If a black beauty salon wants to exclude white hairdressers, that's
fine. If an Asian restaurant wants a homogeneous workforce, that's
fine too. Companies are more than abstract production units; they
are micro-cultures. Shared tastes, values, and traditions can help
a firm appeal to the Mexican market, for example. Why should it
be forced to hire Anglos, especially since the free market insures
everyone a place in the division of labor?
But
is this fair? Epstein says yes. Fairness means freedom to own property
and to contract. Both require the repeal of the anti-discrimination
laws.
Unless
we do so, we will have gradual labor-market paralysis. Even the
supposedly anti-quota 1964 Civil Rights Act effectively decreed
them. When prosecutors found it difficult to prove bad motives by
"non-diverse" firms, bureaucrats started playing Count the Minorities,
and businessmen were forced to adopt quotas.
Ironically,
this harmed the most vulnerable. To fill their quotas, employers
seek only the most capable minorities. Others are shunned, no matter
what the job category, since there is less chance they will work
out, and firing any member of a federally protected minority-no
matter how incompetent-can mean a federal lawsuit.
Epstein
would also have us reevaluate the politicians who opposed the 1964
act; they correctly foresaw quotas and economy-wide social engineering.
But even the most prescient did not predict the outlawing of written
tests that fail to produce racially proportionate scores, or the
banning of company rules against hiring ex-cons, since more blacks
fall into that category than whites.
Moreover,
Epstein shows that the damage is done by all anti-discrimination
laws, whether based on race, age, sex, or disability. Therefore
all of them must be wiped from the books.
Mandatory
retirement, for example, is an essential part of the free market.
You know, when hired, that at a certain age, you will have to retire.

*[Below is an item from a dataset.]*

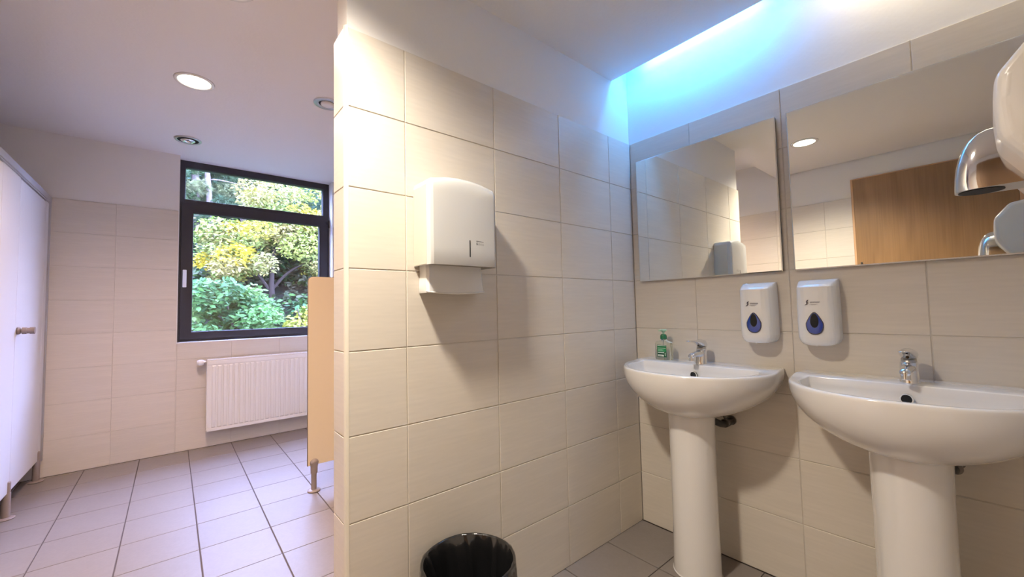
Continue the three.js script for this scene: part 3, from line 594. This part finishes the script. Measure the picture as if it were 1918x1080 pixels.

On the margin, employers want to have the option of hiring the younger
employees who are more likely to be productive in years ahead. It
does not always work out that way, of course, but such standards
are more efficient than case-by-case determinations.
To
retire an older person isn't to kick him out of the division of
labor or to judge him incompetent. He can get other jobs in other
capacities, if he wishes, and he is spared the humiliation of a
competency hearing.
The
government says that mandatory retirement ages discriminate against
old people, as of course they do. Such a rule assumes that older
people are different from younger ones, something the government
refuses to recognize. The government claims there is no difference,
but if that were true, private employers would not discriminate
and there would be no issue.
What's
next? Laws forbidding discrimination against the young? In fact,
it's just the opposite, as the government refuses to allow anyone
under 16 to work for a living.
The
government's intervention in employment contracts is particularly
egregious in universities. The Equal Employment Opportunity Commission
is attempting to abolish mandatory retirement for tenured faculty.
Amendments to the anti-age discrimination law in 1986 exempted universities
until December 31, 1993, but the EEOC hasn't waited.
As
Epstein notes, "The internal operation of universities (especially
the prominent research universities) will suffer if mandatory retirement
is eliminated more I suspect, than most pessimists fear."
Given
tenure, which tends to dampen productivity anyway, mandatory retirement
is the only way to preserve the intellectual vitality of universities.
Automatic tenure termination allows all parties to avoid endless
evaluations by peers and administrators that could cause only bitter
hatred. If the government forbids tenure termination, promising
young scholars in economics and other disciplines will be crowded
out.
So
absurd are the EEOC's rules that if a university set up a panel
to review the status of its oldest faculty, that itself would be
a violation of anti-discrimination regulations.
The
government forgets that many faculty whose tenure is terminated
on schedule find teaching positions in other universities if they
wish. A case in point is philosophy professor Paul Weiss, whose
tenure at Yale ended in 1969. He left for Catholic University, where
he presently teaches. Until his present age of 91, the university
kept him on a year-by- year contract. He requires graduate students
to help him get around and do his shopping. Understandably, he cannot
hear very well.
Last
year, the university sought to place Weiss on a part-time contract,
and he claimed age discrimination. Yes, but so what?
William
F. Buckley, Jr., however, takes the left-liberal view. Weiss taught
Buckley at Yale (and Buckley denounced him in God
and Man and Yale
as a leftist, and says his views are no different today). When
Weiss hollered about age discrimination, calling for the government
to intervene, Buckley came to his rescue. In a column, he cheered
on the EEOC, which then ruled against the university. He made what
should have been the private decision of a great university the
subject of ignorant public debate.
This
is just one more piece of evidence that, as Epstein says, all law
against age discrimination ought to be "repealed forthwith." Like
other anti-discrimination laws, they are an attack on property,
the free market, and the freedom to contract. They serve special
interests and state power, setting black against white, men against
women, and young against old.
If
this book isn't burned by the ACLU, it will permanently alter the
debate on civil rights. For that, Epstein deserves the Pulitzer.
But given today's climate, he may have to he satisfied with the
spittle running down Biden's chin as he reads Forbidden Grounds.
After all, a Biden denouncement can only increase sales.